The future of Pegasus
Pegasus is nearing release after almost a year of field trials. So far, it has been tested in onshore applications, including geothermal and oil and gas. Benson says it is designed for “inter-bedded formations or high-vibration environments where you want the bit to be stable drilling and you’re trying to reduce torque fluctuations in a heterogeneous formation.”
Tests have involved a six-bladed option “in what would otherwise be seven-bladed applications,” he said. “This has delivered higher ROP and stability over similar intervals.”
Succeeding with MPD onshore
MPD has been an important tool for drillers for many years, said Adam Keith, MPD product champion for Patterson-UTI.
He describes MPD as “an adaptive drilling technique that allows for more exact management of the annular pressure profile of the wellbore. We’re applying pressure back to the well in order to control what’s happening downhole.”
The Society of Petroleum Engineers’ website observes that “MPD … reduces several drilling problems that cost time and money, and increases safety of drilling operations.”
As powerful as MPD is, the significant costs and manpower requirements of a full MPD deployment have meant it was usually only economical in high-producing environments, Keith said.

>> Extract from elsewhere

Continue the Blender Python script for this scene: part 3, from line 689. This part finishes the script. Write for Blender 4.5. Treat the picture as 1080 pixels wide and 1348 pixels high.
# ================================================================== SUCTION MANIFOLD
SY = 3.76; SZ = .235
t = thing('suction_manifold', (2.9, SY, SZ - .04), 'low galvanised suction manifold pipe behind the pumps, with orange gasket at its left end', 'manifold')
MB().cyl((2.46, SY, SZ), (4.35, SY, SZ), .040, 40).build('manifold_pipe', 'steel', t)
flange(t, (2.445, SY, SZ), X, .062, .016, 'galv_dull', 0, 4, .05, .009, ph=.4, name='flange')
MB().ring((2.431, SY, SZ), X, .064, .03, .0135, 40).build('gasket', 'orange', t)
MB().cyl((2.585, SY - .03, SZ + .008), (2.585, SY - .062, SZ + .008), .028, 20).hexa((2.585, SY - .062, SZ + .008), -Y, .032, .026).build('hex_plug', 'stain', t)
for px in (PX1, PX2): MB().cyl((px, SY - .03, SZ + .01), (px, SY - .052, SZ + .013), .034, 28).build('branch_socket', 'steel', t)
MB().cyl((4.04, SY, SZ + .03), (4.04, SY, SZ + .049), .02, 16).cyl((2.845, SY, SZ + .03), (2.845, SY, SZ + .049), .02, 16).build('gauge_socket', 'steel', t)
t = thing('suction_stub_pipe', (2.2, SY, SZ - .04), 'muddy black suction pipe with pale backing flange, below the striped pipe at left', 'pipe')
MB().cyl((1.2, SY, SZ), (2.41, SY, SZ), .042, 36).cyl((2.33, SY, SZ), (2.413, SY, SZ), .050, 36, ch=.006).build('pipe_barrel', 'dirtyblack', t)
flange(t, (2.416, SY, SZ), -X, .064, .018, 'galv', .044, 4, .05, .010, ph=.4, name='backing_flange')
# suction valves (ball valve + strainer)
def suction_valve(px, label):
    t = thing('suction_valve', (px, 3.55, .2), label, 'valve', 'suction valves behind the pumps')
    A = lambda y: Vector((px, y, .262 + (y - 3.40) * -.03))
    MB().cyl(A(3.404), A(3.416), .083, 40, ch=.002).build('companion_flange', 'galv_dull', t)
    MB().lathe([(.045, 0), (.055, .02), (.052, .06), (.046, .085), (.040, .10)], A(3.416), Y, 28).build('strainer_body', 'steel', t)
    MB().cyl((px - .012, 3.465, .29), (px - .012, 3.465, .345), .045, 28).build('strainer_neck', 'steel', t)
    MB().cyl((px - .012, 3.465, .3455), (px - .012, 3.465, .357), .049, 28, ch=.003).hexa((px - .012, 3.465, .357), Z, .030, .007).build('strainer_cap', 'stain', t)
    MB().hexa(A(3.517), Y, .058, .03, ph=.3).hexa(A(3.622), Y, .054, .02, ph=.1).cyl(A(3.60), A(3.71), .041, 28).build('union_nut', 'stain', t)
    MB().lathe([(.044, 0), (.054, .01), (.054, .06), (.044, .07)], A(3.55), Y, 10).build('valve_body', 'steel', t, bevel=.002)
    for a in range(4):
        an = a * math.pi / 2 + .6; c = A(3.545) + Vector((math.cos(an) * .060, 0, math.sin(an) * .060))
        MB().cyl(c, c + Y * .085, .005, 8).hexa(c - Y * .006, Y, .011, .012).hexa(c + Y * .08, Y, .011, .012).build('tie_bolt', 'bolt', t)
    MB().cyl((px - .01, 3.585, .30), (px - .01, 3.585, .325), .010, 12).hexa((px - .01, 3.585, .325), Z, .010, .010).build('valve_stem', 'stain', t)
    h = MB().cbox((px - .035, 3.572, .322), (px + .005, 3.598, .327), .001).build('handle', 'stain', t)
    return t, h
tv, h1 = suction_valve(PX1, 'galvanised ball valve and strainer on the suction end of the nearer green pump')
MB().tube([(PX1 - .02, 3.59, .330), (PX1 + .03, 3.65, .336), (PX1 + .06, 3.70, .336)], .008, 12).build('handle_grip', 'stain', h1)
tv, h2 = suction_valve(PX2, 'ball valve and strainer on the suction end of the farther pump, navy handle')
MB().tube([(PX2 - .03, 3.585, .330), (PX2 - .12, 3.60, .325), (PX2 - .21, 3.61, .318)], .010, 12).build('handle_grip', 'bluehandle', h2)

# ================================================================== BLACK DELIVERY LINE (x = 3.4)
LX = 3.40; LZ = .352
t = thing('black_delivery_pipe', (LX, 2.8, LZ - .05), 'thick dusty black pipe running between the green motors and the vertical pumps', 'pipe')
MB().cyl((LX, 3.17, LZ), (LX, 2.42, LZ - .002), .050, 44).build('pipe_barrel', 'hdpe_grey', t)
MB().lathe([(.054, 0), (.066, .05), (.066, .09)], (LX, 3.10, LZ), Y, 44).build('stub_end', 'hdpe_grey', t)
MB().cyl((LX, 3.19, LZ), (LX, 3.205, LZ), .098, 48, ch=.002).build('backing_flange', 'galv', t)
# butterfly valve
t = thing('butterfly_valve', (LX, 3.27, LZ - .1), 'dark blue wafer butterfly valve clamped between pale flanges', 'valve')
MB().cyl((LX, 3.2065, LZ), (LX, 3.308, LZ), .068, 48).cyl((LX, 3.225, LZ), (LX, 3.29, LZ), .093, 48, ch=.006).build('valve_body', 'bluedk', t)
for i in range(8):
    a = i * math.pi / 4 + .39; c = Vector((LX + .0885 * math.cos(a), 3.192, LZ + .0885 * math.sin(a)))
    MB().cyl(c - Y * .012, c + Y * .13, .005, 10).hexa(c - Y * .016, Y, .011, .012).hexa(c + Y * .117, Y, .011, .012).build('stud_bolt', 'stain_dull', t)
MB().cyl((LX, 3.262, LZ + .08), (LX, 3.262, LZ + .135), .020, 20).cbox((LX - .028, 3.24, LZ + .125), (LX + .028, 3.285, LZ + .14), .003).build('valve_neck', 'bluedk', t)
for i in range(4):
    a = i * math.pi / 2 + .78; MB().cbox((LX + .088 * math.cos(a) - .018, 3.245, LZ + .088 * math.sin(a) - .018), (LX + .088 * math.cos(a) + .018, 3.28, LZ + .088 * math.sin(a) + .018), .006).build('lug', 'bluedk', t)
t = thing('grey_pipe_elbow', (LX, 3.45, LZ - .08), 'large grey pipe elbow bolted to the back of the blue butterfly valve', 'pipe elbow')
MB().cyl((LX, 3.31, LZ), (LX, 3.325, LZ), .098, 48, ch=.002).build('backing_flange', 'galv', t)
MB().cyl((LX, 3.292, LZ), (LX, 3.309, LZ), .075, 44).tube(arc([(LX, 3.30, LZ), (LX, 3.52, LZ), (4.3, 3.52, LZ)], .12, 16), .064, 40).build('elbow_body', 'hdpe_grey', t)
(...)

Oversimplified onshore MPD versions that gained some traction around 2014 “often led to compromises in both technical capability and operational safety,” Keith said.
In 2020, Patterson-UTI devised a way to use advancing technology to improve performance and reduce required manpower, allowing it to perform better and at a lower cost than previous systems. These updates would make it as powerful on land as it had been offshore, he noted.
Most MPD systems are completely standalone, limiting their potential benefits. Patterson-UTI created greater efficiency by integrating fit-for-purpose MPD equipment into its Tier 1 Super Spec AC land rigs.
“We integrated not only the hardware to the rig, but also the controls,” Keith said.
To further streamline the operation, the company installed an electrically actuated choke manifold on the rig floor, among other hardware updates.
“Because our system is on the rig floor, the rig can pad-drill without having to rig anything down and up between wells, saving a lot of time” on a rig that costs thousands of dollars per day, Keith said. It also improves safety by cutting back on the need to rig up, he added.
Integrating the controls with this proprietary system streamlines data connections. Rather than the driller operating the MPD system with a separate control panel, or human-machine interface (HMI), Keith said, “we’ve integrated it into the existing drilling HMI.” This has made it user-friendly for the driller and has eliminated the need for outside personnel to operate the system.
That integration also allows the rig’s own automation system to read and respond to the MPD status, Keith said. For example, for a separate MPD system to know and respond to the mud pumps’ stroke rates, that information must be separately collected by the MPD system. Patterson-UTI’s version, known as the CORTEX Regulator, “knows the RPM of the VFD (variable frequency drive) of the mud pumps,” he said.
By comparing that to the pumps’ set point as created by the driller, the CORTEX Regulator system can make proactive choke adjustments for greater pressure control, and automate the pumps for MPD connections.
“That has made a big difference in the performance of the MPD system,” Keith said.
NOV’s Pegasus rollout is coming soon, and Patterson-UTI began field operations with CORTEX in late 2022. While both could be considered incremental rather than revolutionary, they are important steps forward.